Output all of the entries exactly as written.

_ _ _ _ _ _ _

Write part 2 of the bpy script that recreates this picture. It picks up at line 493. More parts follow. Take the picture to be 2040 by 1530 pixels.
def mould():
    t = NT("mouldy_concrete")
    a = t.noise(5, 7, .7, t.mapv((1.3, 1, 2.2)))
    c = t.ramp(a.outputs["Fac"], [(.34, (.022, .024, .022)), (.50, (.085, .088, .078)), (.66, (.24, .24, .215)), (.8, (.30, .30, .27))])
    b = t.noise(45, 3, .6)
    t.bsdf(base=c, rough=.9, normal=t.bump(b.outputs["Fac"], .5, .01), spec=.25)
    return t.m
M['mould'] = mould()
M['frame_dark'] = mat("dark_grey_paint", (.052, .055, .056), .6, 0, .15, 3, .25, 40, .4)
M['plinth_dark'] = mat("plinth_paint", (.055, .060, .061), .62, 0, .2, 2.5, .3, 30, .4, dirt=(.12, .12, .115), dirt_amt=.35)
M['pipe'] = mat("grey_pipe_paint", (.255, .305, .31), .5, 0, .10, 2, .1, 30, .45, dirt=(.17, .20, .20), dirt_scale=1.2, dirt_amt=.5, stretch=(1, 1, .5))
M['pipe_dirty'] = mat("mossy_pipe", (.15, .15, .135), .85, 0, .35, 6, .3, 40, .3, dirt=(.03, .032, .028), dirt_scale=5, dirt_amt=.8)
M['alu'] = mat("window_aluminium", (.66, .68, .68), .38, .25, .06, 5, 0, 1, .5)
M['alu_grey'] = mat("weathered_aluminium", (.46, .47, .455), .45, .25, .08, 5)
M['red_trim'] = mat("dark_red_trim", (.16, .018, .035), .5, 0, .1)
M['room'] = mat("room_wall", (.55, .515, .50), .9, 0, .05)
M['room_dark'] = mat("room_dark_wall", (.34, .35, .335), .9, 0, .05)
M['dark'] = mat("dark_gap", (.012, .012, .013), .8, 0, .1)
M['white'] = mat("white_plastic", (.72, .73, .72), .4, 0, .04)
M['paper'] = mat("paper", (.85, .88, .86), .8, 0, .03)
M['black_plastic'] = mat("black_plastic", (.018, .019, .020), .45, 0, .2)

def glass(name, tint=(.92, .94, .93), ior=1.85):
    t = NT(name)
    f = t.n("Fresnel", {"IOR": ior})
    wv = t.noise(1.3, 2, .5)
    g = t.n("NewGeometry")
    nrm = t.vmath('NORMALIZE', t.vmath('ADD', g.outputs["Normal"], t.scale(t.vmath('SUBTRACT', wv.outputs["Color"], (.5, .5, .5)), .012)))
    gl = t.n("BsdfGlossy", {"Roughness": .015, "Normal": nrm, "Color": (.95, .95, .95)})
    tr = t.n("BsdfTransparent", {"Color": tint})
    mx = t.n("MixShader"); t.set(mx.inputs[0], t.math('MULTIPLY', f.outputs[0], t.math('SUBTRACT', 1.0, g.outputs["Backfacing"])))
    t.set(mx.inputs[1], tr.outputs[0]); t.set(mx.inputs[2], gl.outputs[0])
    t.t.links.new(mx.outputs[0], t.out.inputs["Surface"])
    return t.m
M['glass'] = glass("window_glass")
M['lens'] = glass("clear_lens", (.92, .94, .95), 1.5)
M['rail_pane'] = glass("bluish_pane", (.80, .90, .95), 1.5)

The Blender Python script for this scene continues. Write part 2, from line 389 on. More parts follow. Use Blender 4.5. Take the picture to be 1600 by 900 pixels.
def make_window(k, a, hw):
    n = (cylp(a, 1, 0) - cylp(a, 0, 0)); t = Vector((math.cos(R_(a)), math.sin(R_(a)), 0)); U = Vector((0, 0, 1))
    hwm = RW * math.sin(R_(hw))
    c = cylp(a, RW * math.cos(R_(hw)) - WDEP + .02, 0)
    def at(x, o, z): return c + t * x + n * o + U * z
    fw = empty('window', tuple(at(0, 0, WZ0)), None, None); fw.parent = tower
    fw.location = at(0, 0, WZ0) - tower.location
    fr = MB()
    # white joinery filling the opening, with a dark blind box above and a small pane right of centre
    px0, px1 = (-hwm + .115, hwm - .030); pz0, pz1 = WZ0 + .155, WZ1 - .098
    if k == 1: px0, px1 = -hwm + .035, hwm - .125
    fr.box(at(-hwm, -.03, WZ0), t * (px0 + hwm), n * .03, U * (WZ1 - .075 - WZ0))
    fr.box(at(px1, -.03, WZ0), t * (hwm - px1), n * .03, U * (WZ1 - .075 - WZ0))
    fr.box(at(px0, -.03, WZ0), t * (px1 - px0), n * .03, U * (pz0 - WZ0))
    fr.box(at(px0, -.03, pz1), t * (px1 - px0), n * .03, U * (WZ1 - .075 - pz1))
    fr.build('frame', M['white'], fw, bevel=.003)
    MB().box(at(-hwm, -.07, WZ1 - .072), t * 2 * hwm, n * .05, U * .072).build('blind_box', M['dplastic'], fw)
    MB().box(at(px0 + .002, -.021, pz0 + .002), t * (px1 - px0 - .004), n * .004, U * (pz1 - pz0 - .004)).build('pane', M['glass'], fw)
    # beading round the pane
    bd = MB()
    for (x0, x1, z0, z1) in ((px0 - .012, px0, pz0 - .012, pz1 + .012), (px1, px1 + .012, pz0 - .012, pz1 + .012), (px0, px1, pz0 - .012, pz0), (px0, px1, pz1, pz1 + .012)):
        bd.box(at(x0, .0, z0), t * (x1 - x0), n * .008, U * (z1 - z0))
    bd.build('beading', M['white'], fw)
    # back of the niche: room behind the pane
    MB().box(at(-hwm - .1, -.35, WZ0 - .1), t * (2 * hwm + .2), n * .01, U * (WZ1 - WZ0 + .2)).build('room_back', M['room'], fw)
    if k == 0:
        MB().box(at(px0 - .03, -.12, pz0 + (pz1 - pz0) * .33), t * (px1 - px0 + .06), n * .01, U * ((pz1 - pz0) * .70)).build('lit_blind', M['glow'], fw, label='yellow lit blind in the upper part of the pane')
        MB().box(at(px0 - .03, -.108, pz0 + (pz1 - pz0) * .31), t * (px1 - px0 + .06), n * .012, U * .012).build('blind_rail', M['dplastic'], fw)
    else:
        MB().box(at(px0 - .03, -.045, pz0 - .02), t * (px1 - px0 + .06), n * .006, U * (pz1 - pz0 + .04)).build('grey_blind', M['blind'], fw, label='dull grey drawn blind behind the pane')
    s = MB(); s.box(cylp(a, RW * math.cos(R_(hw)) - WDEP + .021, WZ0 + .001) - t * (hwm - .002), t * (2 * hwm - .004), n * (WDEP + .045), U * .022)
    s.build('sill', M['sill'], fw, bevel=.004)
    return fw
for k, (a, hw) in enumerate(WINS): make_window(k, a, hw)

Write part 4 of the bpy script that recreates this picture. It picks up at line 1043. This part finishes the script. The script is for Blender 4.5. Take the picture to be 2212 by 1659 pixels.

_ _ _ _ _ _ _

CORRECT RESPONSE »
Write part 2 of the bpy script that recreates this picture. It picks up at line 493. More parts follow. Take the picture to be 2040 by 1530 pixels.
def mould():
    t = NT("mouldy_concrete")
    a = t.noise(5, 7, .7, t.mapv((1.3, 1, 2.2)))
    c = t.ramp(a.outputs["Fac"], [(.34, (.022, .024, .022)), (.50, (.085, .088, .078)), (.66, (.24, .24, .215)), (.8, (.30, .30, .27))])
    b = t.noise(45, 3, .6)
    t.bsdf(base=c, rough=.9, normal=t.bump(b.outputs["Fac"], .5, .01), spec=.25)
    return t.m
M['mould'] = mould()
M['frame_dark'] = mat("dark_grey_paint", (.052, .055, .056), .6, 0, .15, 3, .25, 40, .4)
M['plinth_dark'] = mat("plinth_paint", (.055, .060, .061), .62, 0, .2, 2.5, .3, 30, .4, dirt=(.12, .12, .115), dirt_amt=.35)
M['pipe'] = mat("grey_pipe_paint", (.255, .305, .31), .5, 0, .10, 2, .1, 30, .45, dirt=(.17, .20, .20), dirt_scale=1.2, dirt_amt=.5, stretch=(1, 1, .5))
M['pipe_dirty'] = mat("mossy_pipe", (.15, .15, .135), .85, 0, .35, 6, .3, 40, .3, dirt=(.03, .032, .028), dirt_scale=5, dirt_amt=.8)
M['alu'] = mat("window_aluminium", (.66, .68, .68), .38, .25, .06, 5, 0, 1, .5)
M['alu_grey'] = mat("weathered_aluminium", (.46, .47, .455), .45, .25, .08, 5)
M['red_trim'] = mat("dark_red_trim", (.16, .018, .035), .5, 0, .1)
M['room'] = mat("room_wall", (.55, .515, .50), .9, 0, .05)
M['room_dark'] = mat("room_dark_wall", (.34, .35, .335), .9, 0, .05)
M['dark'] = mat("dark_gap", (.012, .012, .013), .8, 0, .1)
M['white'] = mat("white_plastic", (.72, .73, .72), .4, 0, .04)
M['paper'] = mat("paper", (.85, .88, .86), .8, 0, .03)
M['black_plastic'] = mat("black_plastic", (.018, .019, .020), .45, 0, .2)

def glass(name, tint=(.92, .94, .93), ior=1.85):
    t = NT(name)
    f = t.n("Fresnel", {"IOR": ior})
    wv = t.noise(1.3, 2, .5)
    g = t.n("NewGeometry")
    nrm = t.vmath('NORMALIZE', t.vmath('ADD', g.outputs["Normal"], t.scale(t.vmath('SUBTRACT', wv.outputs["Color"], (.5, .5, .5)), .012)))
    gl = t.n("BsdfGlossy", {"Roughness": .015, "Normal": nrm, "Color": (.95, .95, .95)})
    tr = t.n("BsdfTransparent", {"Color": tint})
    mx = t.n("MixShader"); t.set(mx.inputs[0], t.math('MULTIPLY', f.outputs[0], t.math('SUBTRACT', 1.0, g.outputs["Backfacing"])))
    t.set(mx.inputs[1], tr.outputs[0]); t.set(mx.inputs[2], gl.outputs[0])
    t.t.links.new(mx.outputs[0], t.out.inputs["Surface"])
    return t.m
M['glass'] = glass("window_glass")
M['lens'] = glass("clear_lens", (.92, .94, .95), 1.5)
M['rail_pane'] = glass("bluish_pane", (.80, .90, .95), 1.5)

The Blender Python script for this scene continues. Write part 2, from line 389 on. More parts follow. Use Blender 4.5. Take the picture to be 1600 by 900 pixels.
def make_window(k, a, hw):
    n = (cylp(a, 1, 0) - cylp(a, 0, 0)); t = Vector((math.cos(R_(a)), math.sin(R_(a)), 0)); U = Vector((0, 0, 1))
    hwm = RW * math.sin(R_(hw))
    c = cylp(a, RW * math.cos(R_(hw)) - WDEP + .02, 0)
    def at(x, o, z): return c + t * x + n * o + U * z
    fw = empty('window', tuple(at(0, 0, WZ0)), None, None); fw.parent = tower
    fw.location = at(0, 0, WZ0) - tower.location
    fr = MB()
    # white joinery filling the opening, with a dark blind box above and a small pane right of centre
    px0, px1 = (-hwm + .115, hwm - .030); pz0, pz1 = WZ0 + .155, WZ1 - .098
    if k == 1: px0, px1 = -hwm + .035, hwm - .125
    fr.box(at(-hwm, -.03, WZ0), t * (px0 + hwm), n * .03, U * (WZ1 - .075 - WZ0))
    fr.box(at(px1, -.03, WZ0), t * (hwm - px1), n * .03, U * (WZ1 - .075 - WZ0))
    fr.box(at(px0, -.03, WZ0), t * (px1 - px0), n * .03, U * (pz0 - WZ0))
    fr.box(at(px0, -.03, pz1), t * (px1 - px0), n * .03, U * (WZ1 - .075 - pz1))
    fr.build('frame', M['white'], fw, bevel=.003)
    MB().box(at(-hwm, -.07, WZ1 - .072), t * 2 * hwm, n * .05, U * .072).build('blind_box', M['dplastic'], fw)
    MB().box(at(px0 + .002, -.021, pz0 + .002), t * (px1 - px0 - .004), n * .004, U * (pz1 - pz0 - .004)).build('pane', M['glass'], fw)
    # beading round the pane
    bd = MB()
    for (x0, x1, z0, z1) in ((px0 - .012, px0, pz0 - .012, pz1 + .012), (px1, px1 + .012, pz0 - .012, pz1 + .012), (px0, px1, pz0 - .012, pz0), (px0, px1, pz1, pz1 + .012)):
        bd.box(at(x0, .0, z0), t * (x1 - x0), n * .008, U * (z1 - z0))
    bd.build('beading', M['white'], fw)
    # back of the niche: room behind the pane
    MB().box(at(-hwm - .1, -.35, WZ0 - .1), t * (2 * hwm + .2), n * .01, U * (WZ1 - WZ0 + .2)).build('room_back', M['room'], fw)
    if k == 0:
        MB().box(at(px0 - .03, -.12, pz0 + (pz1 - pz0) * .33), t * (px1 - px0 + .06), n * .01, U * ((pz1 - pz0) * .70)).build('lit_blind', M['glow'], fw, label='yellow lit blind in the upper part of the pane')
        MB().box(at(px0 - .03, -.108, pz0 + (pz1 - pz0) * .31), t * (px1 - px0 + .06), n * .012, U * .012).build('blind_rail', M['dplastic'], fw)
    else:
        MB().box(at(px0 - .03, -.045, pz0 - .02), t * (px1 - px0 + .06), n * .006, U * (pz1 - pz0 + .04)).build('grey_blind', M['blind'], fw, label='dull grey drawn blind behind the pane')
    s = MB(); s.box(cylp(a, RW * math.cos(R_(hw)) - WDEP + .021, WZ0 + .001) - t * (hwm - .002), t * (2 * hwm - .004), n * (WDEP + .045), U * .022)
    s.build('sill', M['sill'], fw, bevel=.004)
    return fw
for k, (a, hw) in enumerate(WINS): make_window(k, a, hw)

Write part 4 of the bpy script that recreates this picture. It picks up at line 1043. This part finishes the script. The script is for Blender 4.5. Take the picture to be 2212 by 1659 pixels.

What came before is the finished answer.